What is needed
Count how many lines contain the word "pixels". Respond with the number alone.
==== Records supplied ====
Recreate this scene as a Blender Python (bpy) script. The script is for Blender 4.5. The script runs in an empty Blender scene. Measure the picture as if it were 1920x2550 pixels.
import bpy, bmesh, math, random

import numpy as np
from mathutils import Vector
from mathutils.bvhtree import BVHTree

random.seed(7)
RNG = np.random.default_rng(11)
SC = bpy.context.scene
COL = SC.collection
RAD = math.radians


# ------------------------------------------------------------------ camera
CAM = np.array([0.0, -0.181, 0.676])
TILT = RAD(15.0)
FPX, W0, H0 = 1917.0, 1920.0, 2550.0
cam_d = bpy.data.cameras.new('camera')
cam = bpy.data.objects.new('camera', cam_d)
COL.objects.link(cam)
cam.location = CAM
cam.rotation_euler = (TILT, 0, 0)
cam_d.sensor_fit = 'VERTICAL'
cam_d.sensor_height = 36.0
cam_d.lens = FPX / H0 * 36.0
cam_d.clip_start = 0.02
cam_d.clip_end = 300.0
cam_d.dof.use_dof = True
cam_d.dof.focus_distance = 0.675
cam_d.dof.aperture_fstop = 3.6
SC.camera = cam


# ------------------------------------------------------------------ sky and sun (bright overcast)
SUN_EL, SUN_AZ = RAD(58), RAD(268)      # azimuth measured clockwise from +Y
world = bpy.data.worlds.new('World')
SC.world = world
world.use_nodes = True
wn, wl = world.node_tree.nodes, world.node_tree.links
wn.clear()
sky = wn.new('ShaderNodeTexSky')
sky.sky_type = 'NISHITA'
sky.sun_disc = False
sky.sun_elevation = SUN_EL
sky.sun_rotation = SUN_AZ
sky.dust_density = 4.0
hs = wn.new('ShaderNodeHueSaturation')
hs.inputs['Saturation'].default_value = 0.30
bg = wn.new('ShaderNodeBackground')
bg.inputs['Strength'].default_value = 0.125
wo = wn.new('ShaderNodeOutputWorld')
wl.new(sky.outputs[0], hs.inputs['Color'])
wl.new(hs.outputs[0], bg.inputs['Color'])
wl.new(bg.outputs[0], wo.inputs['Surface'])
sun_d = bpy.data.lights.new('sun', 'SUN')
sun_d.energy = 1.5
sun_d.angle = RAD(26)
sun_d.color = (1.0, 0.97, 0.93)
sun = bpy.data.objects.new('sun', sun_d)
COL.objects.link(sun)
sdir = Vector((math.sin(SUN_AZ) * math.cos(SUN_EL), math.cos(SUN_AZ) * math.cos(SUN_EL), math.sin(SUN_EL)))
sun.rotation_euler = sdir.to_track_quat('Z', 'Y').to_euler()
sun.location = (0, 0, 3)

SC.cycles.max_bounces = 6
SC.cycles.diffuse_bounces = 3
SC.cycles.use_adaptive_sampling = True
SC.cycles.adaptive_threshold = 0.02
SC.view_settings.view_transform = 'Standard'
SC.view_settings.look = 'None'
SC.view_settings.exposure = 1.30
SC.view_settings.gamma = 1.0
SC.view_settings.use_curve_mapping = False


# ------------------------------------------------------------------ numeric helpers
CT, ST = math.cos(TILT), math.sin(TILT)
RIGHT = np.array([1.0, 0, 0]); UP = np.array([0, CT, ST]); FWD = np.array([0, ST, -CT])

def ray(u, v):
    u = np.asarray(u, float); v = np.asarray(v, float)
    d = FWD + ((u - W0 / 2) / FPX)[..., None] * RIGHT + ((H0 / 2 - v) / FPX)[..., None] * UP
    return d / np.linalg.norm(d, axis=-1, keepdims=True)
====
==== Records supplied ====
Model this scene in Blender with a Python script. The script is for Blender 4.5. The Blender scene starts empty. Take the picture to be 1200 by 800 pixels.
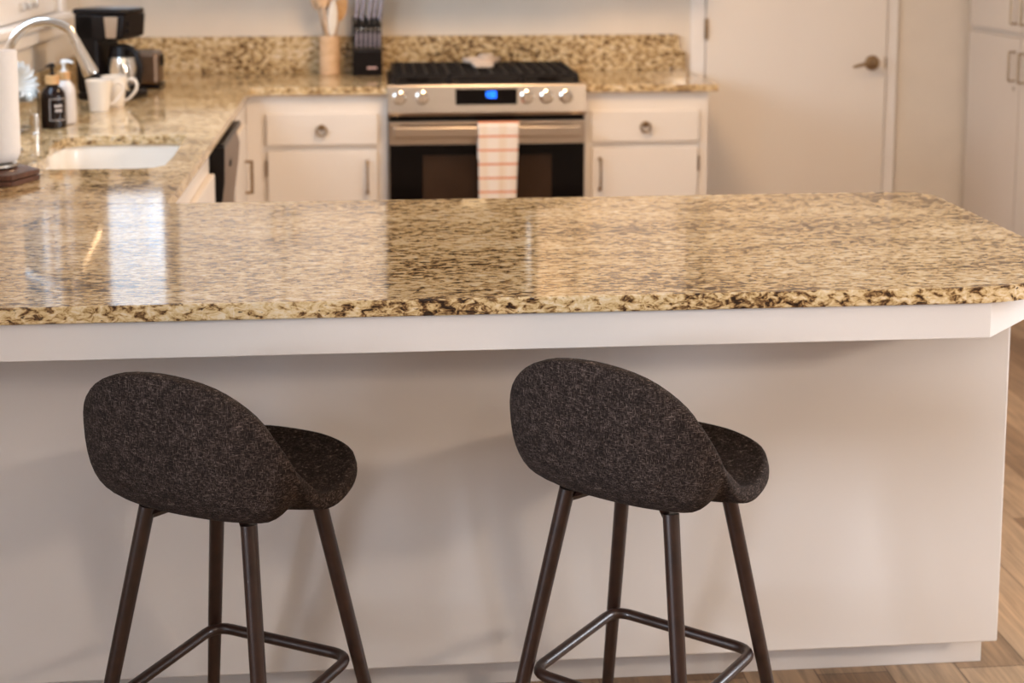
====
Response below
2